[cmucl-imp] string-to-octets
Helmut Eller
heller at common-lisp.net
Sun Oct 30 08:04:37 CET 2011
* Raymond Toy [2011-10-30 03:28] writes:
> On 10/29/11 4:18 AM, Helmut Eller wrote:
>> I'm wondering how STRING-TO-OCTETS can be used with a fixed sized byte
>> buffer. For example we want to write a long string to a byte stream
>> using a fixed size byte buffer. STRING-TO-OCTETS seems to return the
>> buffer and the number of bytes written. E.g.
>>
>> (let ((buffer (make-array 20 :element-type '(unsigned-byte 8)))
>> (string (make-string 100 :initial-element #\a)))
>> (stream:string-to-octets string :external-format :utf32 :buffer buffer))
>>
>>
> Is this better:
>
> (let ((buffer (make-array 19 :element-type '(unsigned-byte 8)))
> (string (make-string 100 :initial-element #\u+3b2)))
> (multiple-value-bind (b p i last)
> (stream:string-to-octets string :external-format :utf8
> :buffer buffer)
> (values b p i last)))
>
> #(206 178 206 178 206 178 206 178 206 178 206 178 206 178 206 178 206
> 178 206)
> 19
> 9
> 18
>
> 9 is the number of characters converted, 18 is the index+1 in the buffer
> where the last valid octet was placed. The last octet is the first
> octect of the 2-octet utf8 encoding for #\u+3b2.
Is 19 the number of octets written? Or is it an index?
Might be nice to either use counts or indexes consistently.

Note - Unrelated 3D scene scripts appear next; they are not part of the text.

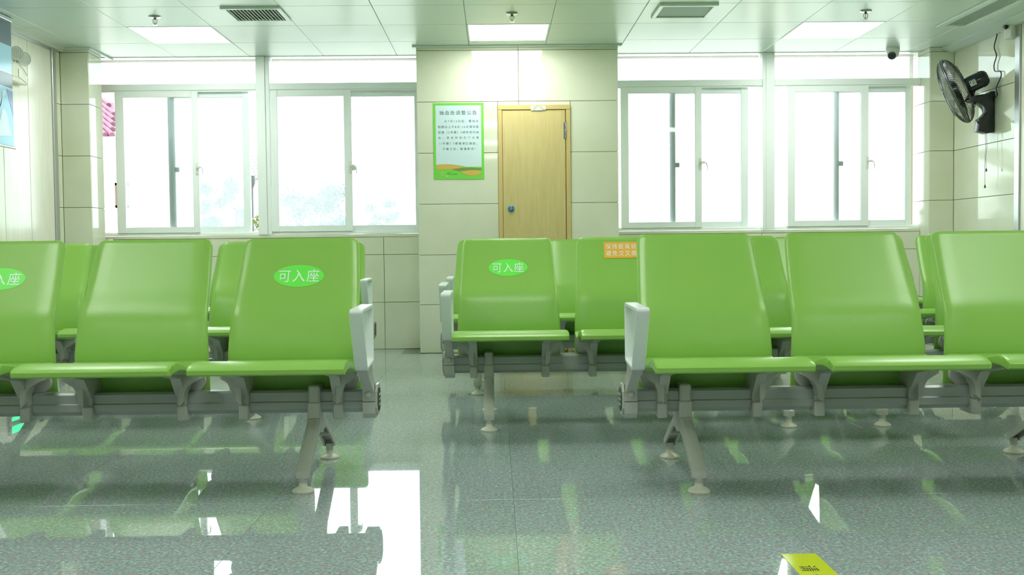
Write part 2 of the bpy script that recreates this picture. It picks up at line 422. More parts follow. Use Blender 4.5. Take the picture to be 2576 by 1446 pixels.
# ------------------------------------------------------------------ windows
ZT0, ZT1 = 2.143, 2.195      # transom bar
def window(n_, x0, x1, sashes, open_left=0):
    """sashes: (xa, xb, plane, stile_a, stile_b, handle); plane 0 inner, 1 outer"""
    root = struct(empty('window_%d' % n_, ((x0 + x1) / 2, YW, ZS)))
    ox = (x0 + x1) / 2
    def lc(a): return a - ox
    f = MB(); ya, yb = -.062, .05
    f.cbox(lc(x0), lc(x1), ya, yb, ZT0 - ZS, ZT1 - ZS, .003)
    f.cbox(lc(x0), lc(x1), ya + .02, yb, 0, .019, .002)
    f.box(lc(x0), lc(x1), -.028, -.020, .019, .030)
    f.cbox(lc(x0), lc(x1), ya, yb, ZC - ZS - .004, ZC - ZS, .001)
    f.box(lc(x0), lc(x1), ya + .012, ya + .02, ZT0 - ZS - .012, ZT0 - ZS)
    f.build('window_frame', m_upvc, root)
    p = MB(); p.box(lc(x0), lc(x1), -.008, -.002, ZT1 - ZS, ZC - ZS - .004); p.build('top_pane', m_glass, root)
    for xa, xb, pl, sa, sb, hd in sashes:
        y0 = -.055 if pl == 0 else -.012; y1 = y0 + .032
        zb, zt = .021, ZT0 - ZS - .002; rb, rt = .071 - .0, .055
        s = MB()
        s.cbox(lc(xa), lc(xa) + sa, y0, y1, zb, zt, .003); s.cbox(lc(xb) - sb, lc(xb), y0, y1, zb, zt, .003)
        s.cbox(lc(xa) + sa, lc(xb) - sb, y0 + .002, y1 - .002, zb, rb, .003); s.cbox(lc(xa) + sa, lc(xb) - sb, y0 + .002, y1 - .002, zt - rt + .002, zt, .003)
        so_ = s.build('sash', m_upvc if pl == 0 else m_upvcb, root)
        gp = MB(); gp.box(lc(xa) + sa - .002, lc(xb) - sb + .002, y0 + .013, y0 + .019, rb - .002, zt - rt + .002); gp.build('glass_pane', m_glass, so_)
        hx = lc(xb) - .012; hz = 1.50 - ZS
        if pl == 0:
            h = MB(); h.cbox(hx - .012, hx + .012, y0 - .008, y0, hz - .045, hz + .05, .003)
            h.cbox(hx - .004, hx + .032, y0 - .03, y0 - .008, hz + .005, hz + .025, .004)
            h.tube([(hx + .026, y0 - .024, hz + .018), (hx + .044, y0 - .026, hz + .008), (hx + .052, y0 - .028, hz - .02), (hx + .052, y0 - .028, hz - .055)], [.006, .006, .005, .003], 8)
            h.build('window_latch', m_white, so_, smooth=40)
        else:
            h = MB(); hx = lc(xa) + sa; h.cbox(hx - .004, hx + .034, y0 - .006, y0 + .01, hz - .02, hz + .02, .003); h.build('window_catch', m_white, so_)
    return root
window(1, -3.29, -1.94, [(-3.098, -2.422, 0, .071, .052, 1), (-2.683, -2.012, 1, .056, .059, 0)])
window(2, -1.832, PX0, [(-1.829, -1.167, 0, .057, .062, 1), (-1.229, PX0 - .002, 1, .052, .05, 0)])
window(3, PX1 + .002, 2.224, [(1.05, 1.722, 0, .066, .056, 1), (1.461, 2.118, 1, .05, .06, 0)])
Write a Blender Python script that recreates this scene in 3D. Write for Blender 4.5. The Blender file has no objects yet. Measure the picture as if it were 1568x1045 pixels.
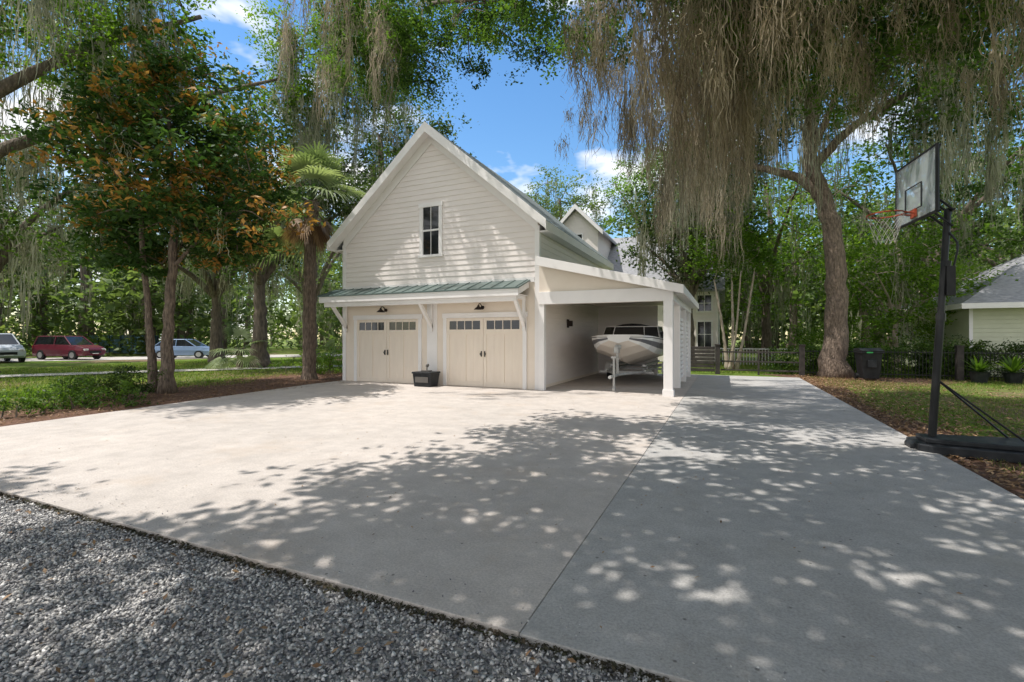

I'm not sure that I understand the purpose of the 18. Is this something
that is needed later?
> If no buffer is specified, the entire string is converted and the buffer
> is returned along with the number of octets generated. (Kind of
> redundant now.)
Returning the buffer is also redundant in the case where buffer is
specified. We can return only 3 values in registers; would it be
worthwhile to make the two cases unsymmetric? In one case return 2 (or
3) indexes and in the other case just the buffer.